Como é presidente, legalmente o representante da Nação, Lula usa o "nós" como sinônimo de Brasil. Subjacente à palavra de ordem lançada simbolicamente às margens do São Francisco está o seguinte conceito: quem estiver co(nos)co é brasileiro de fé, mas quem se aliar a "eles" põe em risco o futuro da Pátria.

O recado foi passado dia desses pela própria Dilma em reunião com um dos partidos aliados, dizendo que sua candidatura deveria ser vista como a possibilidade de um "terceiro mandato" de Lula. Daí que ninguém deve estranhar o papel coadjuvante de Dilma nos eventos públicos nem deve se espantar se o presidente tomar conta da cena inteira. Esta é mesmo a ideia: brigar por um terceiro mandato "de fato".

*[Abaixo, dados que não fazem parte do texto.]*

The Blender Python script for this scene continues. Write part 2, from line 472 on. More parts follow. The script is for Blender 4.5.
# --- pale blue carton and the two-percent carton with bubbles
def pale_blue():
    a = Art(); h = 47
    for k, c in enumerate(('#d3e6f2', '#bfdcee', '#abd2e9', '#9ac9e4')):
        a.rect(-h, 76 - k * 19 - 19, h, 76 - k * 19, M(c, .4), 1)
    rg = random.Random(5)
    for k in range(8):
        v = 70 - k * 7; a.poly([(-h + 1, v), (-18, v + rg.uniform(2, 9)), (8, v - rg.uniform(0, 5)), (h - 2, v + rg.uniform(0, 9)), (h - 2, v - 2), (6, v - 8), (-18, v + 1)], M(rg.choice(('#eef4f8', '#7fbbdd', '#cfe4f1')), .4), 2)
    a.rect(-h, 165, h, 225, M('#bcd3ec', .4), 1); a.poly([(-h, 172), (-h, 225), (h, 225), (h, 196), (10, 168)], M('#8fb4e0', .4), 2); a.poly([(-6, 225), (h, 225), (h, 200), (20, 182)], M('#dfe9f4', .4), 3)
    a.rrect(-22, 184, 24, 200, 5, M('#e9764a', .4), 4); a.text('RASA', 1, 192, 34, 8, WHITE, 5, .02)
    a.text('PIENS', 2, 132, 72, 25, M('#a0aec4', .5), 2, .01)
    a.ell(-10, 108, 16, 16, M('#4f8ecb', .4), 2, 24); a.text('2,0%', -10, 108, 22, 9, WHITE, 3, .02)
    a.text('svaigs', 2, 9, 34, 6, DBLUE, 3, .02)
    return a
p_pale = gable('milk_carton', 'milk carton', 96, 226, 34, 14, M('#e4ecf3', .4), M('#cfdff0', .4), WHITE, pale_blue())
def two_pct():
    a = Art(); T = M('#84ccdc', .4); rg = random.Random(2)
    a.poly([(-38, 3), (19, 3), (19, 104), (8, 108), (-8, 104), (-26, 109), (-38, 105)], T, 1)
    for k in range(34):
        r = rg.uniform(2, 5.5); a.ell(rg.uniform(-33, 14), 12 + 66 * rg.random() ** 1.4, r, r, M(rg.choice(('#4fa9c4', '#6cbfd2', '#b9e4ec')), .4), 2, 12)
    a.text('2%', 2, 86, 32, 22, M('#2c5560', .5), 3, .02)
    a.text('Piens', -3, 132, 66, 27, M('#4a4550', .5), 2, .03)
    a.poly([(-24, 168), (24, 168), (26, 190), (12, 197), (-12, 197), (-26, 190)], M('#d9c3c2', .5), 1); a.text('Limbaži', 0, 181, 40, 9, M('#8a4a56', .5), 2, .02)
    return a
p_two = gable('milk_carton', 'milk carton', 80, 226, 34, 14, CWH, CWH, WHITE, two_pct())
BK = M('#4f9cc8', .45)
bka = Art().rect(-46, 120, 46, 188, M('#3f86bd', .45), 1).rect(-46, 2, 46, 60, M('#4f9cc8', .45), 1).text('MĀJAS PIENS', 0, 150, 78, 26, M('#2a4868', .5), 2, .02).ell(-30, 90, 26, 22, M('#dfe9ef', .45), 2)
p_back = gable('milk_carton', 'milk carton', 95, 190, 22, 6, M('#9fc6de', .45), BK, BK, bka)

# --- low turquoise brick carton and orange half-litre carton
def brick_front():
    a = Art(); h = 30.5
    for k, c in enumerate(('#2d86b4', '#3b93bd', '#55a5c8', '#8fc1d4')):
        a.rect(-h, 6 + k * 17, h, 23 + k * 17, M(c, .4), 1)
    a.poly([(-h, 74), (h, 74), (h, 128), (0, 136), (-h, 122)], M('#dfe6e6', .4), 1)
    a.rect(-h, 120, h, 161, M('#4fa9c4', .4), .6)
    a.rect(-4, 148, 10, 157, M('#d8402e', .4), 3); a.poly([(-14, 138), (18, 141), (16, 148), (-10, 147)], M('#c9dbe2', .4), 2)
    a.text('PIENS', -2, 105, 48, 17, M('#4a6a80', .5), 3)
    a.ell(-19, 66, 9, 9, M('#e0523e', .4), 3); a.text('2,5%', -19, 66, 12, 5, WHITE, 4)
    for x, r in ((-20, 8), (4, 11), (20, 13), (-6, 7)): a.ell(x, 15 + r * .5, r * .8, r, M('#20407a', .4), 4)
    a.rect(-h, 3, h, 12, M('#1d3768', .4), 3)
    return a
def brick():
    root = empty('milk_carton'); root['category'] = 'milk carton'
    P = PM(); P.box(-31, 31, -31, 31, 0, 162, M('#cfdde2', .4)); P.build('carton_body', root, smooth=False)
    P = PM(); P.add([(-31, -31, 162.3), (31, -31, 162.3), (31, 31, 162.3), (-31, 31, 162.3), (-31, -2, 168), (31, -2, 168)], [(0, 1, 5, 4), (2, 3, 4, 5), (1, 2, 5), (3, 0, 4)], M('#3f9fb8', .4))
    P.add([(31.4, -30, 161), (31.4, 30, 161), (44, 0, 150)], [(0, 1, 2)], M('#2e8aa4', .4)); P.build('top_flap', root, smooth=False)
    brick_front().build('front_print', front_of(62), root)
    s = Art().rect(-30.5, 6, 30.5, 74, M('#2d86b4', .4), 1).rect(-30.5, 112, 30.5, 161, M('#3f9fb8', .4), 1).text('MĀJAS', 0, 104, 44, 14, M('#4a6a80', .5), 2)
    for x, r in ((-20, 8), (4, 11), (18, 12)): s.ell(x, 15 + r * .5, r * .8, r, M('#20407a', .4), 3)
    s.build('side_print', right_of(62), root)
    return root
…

Pode dar certo, mas se der errado será um vexame danado.

Formalidades

A antecipação da campanha eleitoral de 2010, nos termos em que ocorre, dizima o principal argumento dos defensores do fim do instituto da reeleição. Segundo eles, a reeleição é a raiz do problema do uso das prerrogativas de um governante para fins eleitorais.

A conduta do governo federal é a prova cabal de que o abuso do poder independe de o ocupante do cargo ser ou não o candidato na eleição subsequente.

No caso da campanha do presidente Lula para transformar a ministra Dilma Rousseff numa candidata competitiva, ocorre mesmo um fato inédito, pois na reeleição de direito Lula foi bem mais contido.

Alega-se que é impossível separar o governante do candidato. De certa forma é verdade, embora haja meios e modos de balizar comportamentos quando se observam os preceitos da impessoalidade e da probidade.

Isso depende dos controles sociais e institucionais, mas depende, sobretudo, da noção de limite entre o público e o privado do ocupante do cargo. Quando essa noção inexiste, tanto faz como tanto fez.

Gato e rato

Não pode ser vista como normal uma situação em que deputados e senadores de oposição tenham de recorrer à clandestinidade para assegurar assinaturas em requerimento para criação de uma comissão parlamentar de inquérito.

Tampouco é natural que um líder da oposição precise convencer o presidente do Congresso a marcar uma sessão do Congresso. No caso, para oficializar a criação da referida CPI.

São tantas as deformações que não se vê nada demais em mais essa distorção: esconder as assinaturas em favor da instalação da CPI do MST para "proteger" os parlamentares da pressão do governo para que as retirem, como fez na primeira tentativa de criação da CPI, antes da exibição das imagens da destruição do laranjal na fazenda da Cutrale.

Deputados e senadores eleitos, donos de imunidade parlamentar e de representação popular, precisam ser protegidos contra a ação do Palácio do Planalto.

E aí fica difícil o desempate de quem se sai pior: o gato que caça ou o rato que foge.